A Kurdish singer jailed in Iran has gone on hunger strike to protest his brutal and unfair sentence of two years of prison and 100 lashes.

Peyman Mirzazadeh, who is being held in Urmia Prison in northwestern Iran, began his hunger strike on Monday, July 29, one day after his flogging sentence was carried out in the 4th Branch of the Sentence Implementation Department.

The 110th Branch of the Urmia Public Court sentenced Mirzazadeh two years of prison and 80 lashes for “blasphemy” and another 20 lashes for “drinking alcohol”, which is forbidden under the mullahs’ Sharia law.

He is now injured, as one would expect, with swellings all over his body, particularly his back and feet. He is also in poor health overall.

Mirzazadeh was previously sentenced to two years of prison for “cooperating with a dissident group”.

In 2017, security forces arrested him on charges of “spreading propaganda against the state” by singing songs that showed support for a dissident group, He was denied access to a lawyer and sentenced to six months of prison.

Despite the fact that flogging is an internationally banned corporal punishment, Iran still practices it and dozens of other barbaric sentences, including amputation, stoning, and blinding. Why? Because the regime doesn’t consider it to be torture. Each year, hundreds of flogging sentences are issued by Iranian courts.
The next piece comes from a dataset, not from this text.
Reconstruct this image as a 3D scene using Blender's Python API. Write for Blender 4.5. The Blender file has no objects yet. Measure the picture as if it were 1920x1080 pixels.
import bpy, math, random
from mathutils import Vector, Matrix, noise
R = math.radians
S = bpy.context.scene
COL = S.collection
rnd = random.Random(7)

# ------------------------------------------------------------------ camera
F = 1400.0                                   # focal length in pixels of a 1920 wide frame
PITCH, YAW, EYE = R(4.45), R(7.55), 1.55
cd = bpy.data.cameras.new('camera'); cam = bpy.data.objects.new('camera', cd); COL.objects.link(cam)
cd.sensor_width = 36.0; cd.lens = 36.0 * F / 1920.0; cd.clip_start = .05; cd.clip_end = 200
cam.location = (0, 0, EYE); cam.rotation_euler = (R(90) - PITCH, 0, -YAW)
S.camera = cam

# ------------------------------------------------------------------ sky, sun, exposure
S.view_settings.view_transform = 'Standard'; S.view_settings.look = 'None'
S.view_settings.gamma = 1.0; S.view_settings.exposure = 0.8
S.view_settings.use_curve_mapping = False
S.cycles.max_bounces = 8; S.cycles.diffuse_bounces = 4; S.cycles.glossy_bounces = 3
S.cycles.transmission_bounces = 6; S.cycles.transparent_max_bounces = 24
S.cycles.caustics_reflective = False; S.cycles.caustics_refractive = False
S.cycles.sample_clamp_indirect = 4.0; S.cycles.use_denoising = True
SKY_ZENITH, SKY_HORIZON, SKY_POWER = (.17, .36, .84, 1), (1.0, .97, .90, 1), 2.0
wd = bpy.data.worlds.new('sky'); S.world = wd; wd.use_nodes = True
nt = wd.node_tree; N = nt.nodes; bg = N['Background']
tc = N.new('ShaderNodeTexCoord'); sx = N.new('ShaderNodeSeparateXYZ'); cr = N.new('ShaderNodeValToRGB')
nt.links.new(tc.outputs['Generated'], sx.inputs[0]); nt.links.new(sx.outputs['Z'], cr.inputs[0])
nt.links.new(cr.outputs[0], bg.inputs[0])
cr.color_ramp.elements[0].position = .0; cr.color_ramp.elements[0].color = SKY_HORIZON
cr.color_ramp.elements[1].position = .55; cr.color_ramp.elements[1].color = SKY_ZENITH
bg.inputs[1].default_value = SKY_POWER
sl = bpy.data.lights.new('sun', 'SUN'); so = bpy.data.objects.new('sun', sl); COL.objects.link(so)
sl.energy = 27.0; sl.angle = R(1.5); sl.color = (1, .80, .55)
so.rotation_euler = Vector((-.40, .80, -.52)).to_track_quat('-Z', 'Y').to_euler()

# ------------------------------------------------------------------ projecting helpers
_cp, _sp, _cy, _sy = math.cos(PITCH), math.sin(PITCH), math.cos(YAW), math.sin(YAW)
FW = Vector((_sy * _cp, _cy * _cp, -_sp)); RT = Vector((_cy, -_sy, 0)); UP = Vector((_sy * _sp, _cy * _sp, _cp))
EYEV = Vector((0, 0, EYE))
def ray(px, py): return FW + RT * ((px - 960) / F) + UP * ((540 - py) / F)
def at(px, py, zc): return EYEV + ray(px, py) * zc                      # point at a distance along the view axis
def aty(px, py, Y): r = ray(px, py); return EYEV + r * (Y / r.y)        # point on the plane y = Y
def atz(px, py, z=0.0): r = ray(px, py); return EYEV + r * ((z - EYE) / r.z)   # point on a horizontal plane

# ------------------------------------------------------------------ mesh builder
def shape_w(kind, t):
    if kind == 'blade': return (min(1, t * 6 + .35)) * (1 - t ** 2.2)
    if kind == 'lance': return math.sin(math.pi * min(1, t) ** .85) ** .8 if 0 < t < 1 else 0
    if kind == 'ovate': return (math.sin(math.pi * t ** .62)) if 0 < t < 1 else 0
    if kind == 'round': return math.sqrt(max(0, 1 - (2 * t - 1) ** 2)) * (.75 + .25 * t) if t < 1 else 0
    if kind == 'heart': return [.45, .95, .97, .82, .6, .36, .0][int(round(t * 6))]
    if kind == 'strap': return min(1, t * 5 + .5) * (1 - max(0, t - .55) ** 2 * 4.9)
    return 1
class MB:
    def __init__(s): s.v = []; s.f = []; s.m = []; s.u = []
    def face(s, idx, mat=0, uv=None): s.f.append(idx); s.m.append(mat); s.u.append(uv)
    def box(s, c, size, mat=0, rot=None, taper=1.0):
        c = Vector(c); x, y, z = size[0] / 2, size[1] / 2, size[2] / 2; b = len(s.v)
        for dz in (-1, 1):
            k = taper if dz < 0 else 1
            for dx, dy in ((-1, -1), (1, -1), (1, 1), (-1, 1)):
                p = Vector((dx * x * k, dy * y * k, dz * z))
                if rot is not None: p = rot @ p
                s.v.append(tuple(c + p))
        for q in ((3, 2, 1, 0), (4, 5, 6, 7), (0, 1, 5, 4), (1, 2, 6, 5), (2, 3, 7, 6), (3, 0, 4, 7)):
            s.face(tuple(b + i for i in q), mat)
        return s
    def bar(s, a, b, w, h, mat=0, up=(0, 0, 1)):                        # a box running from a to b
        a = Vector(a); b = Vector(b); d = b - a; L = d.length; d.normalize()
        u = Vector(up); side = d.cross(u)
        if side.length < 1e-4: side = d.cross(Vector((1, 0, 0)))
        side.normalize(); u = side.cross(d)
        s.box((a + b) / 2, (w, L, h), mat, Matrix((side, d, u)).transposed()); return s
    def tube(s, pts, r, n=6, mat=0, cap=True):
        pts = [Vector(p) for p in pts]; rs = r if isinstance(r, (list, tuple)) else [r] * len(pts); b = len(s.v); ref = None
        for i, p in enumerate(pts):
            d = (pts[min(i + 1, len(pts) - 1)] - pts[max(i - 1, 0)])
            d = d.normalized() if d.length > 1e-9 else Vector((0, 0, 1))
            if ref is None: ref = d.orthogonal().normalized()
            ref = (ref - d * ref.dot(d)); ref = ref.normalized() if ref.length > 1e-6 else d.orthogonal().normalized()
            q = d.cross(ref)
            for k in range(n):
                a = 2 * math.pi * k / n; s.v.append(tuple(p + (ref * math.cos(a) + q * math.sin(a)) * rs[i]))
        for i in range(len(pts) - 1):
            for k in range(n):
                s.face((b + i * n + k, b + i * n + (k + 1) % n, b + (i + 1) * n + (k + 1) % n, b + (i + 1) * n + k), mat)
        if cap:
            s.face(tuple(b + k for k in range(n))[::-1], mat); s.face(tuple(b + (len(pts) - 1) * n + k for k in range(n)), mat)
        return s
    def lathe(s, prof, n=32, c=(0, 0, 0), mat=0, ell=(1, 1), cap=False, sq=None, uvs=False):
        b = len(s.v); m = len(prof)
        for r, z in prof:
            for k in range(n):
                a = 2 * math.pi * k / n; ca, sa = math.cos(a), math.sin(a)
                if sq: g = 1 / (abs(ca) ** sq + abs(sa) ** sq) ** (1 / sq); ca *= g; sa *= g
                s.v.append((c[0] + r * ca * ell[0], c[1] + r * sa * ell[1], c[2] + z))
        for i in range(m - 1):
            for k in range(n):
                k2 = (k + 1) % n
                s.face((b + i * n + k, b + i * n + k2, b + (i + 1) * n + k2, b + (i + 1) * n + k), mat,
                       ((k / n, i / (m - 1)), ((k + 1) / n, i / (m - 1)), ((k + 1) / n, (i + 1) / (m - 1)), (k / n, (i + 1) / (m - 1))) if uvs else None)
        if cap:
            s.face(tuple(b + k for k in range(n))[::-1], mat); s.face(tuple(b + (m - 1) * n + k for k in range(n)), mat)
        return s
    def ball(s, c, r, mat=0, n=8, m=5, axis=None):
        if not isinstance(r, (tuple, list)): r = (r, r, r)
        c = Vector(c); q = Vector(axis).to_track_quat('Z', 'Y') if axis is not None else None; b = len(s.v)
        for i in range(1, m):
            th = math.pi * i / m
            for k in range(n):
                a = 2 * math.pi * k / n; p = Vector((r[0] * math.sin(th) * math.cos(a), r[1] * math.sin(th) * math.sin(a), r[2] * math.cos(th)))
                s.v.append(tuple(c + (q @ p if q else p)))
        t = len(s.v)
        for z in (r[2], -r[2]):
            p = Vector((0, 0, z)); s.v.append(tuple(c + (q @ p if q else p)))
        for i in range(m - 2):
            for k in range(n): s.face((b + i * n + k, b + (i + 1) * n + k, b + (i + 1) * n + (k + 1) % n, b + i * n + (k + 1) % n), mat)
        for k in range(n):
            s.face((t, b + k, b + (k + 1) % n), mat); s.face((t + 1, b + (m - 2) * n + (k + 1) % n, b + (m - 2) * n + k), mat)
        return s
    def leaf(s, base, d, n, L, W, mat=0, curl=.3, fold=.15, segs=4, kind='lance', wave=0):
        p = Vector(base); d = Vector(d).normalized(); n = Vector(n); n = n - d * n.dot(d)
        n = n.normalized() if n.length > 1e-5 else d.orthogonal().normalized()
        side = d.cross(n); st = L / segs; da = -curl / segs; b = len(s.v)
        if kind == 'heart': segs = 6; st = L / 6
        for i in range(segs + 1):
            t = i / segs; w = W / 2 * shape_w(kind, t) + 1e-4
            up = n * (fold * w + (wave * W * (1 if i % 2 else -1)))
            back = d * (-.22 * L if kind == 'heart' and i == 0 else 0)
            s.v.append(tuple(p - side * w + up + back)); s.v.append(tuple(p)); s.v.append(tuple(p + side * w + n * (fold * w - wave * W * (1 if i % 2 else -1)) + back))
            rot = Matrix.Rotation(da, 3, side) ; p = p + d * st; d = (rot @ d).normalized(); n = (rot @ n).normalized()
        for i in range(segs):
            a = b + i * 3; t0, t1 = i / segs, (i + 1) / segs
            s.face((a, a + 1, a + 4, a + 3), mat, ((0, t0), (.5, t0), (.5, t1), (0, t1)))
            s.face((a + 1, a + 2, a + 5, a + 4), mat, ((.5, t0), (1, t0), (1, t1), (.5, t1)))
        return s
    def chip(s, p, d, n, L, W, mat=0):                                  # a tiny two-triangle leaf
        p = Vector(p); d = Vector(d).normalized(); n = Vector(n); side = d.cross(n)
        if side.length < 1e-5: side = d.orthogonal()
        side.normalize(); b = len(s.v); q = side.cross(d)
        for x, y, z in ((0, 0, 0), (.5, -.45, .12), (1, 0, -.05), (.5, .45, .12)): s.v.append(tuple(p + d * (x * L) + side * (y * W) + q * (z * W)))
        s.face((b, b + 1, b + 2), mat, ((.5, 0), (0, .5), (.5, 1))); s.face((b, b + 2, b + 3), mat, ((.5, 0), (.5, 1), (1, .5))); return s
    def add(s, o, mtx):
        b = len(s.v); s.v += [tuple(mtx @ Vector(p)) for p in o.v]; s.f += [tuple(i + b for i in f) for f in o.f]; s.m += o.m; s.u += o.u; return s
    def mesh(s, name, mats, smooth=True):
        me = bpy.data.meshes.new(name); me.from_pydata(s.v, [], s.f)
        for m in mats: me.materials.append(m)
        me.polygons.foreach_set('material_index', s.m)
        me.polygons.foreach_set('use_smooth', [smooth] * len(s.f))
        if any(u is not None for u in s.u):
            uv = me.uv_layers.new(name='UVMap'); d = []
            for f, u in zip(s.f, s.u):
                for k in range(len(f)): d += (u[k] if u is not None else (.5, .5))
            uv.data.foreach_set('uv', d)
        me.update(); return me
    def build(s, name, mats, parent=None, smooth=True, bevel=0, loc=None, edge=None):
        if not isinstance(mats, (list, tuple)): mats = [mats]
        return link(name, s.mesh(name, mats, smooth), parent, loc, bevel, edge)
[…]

In Iran, over 100 “crimes” are punishable by flogging, with many journalists or civil rights activists being flogged for their peaceful work. The regime does not even take the person’s age into account, which means that children are routinely subjected to this and even executed, despite international condemnations.

Teachers’ rights activist Hamid Rahmati, a member of the Isfahan Teachers Association, was recently sentenced to 74 public lashes and three years in prison for holding a sit-in outside a government building to protest the widespread arrest of teacher activists.

The 103rd branch of the Shahreza Penal Court, in Isfahan Province, central Iran, for “disrupting public order by carrying out an abnormal act outside the Education Department building”.

In another case, an unknown number of people were sentenced to 74 lashes each because they did not observe the regime’s compulsory veil. They were on holiday in Mazandaran Province, northern Iran, where they were caught on camera without the forced veil on a boat in Lafour Lake. While the forced veil is only supposed to be enforced in public areas, the regime does not consider boats or cars to be private property in this case.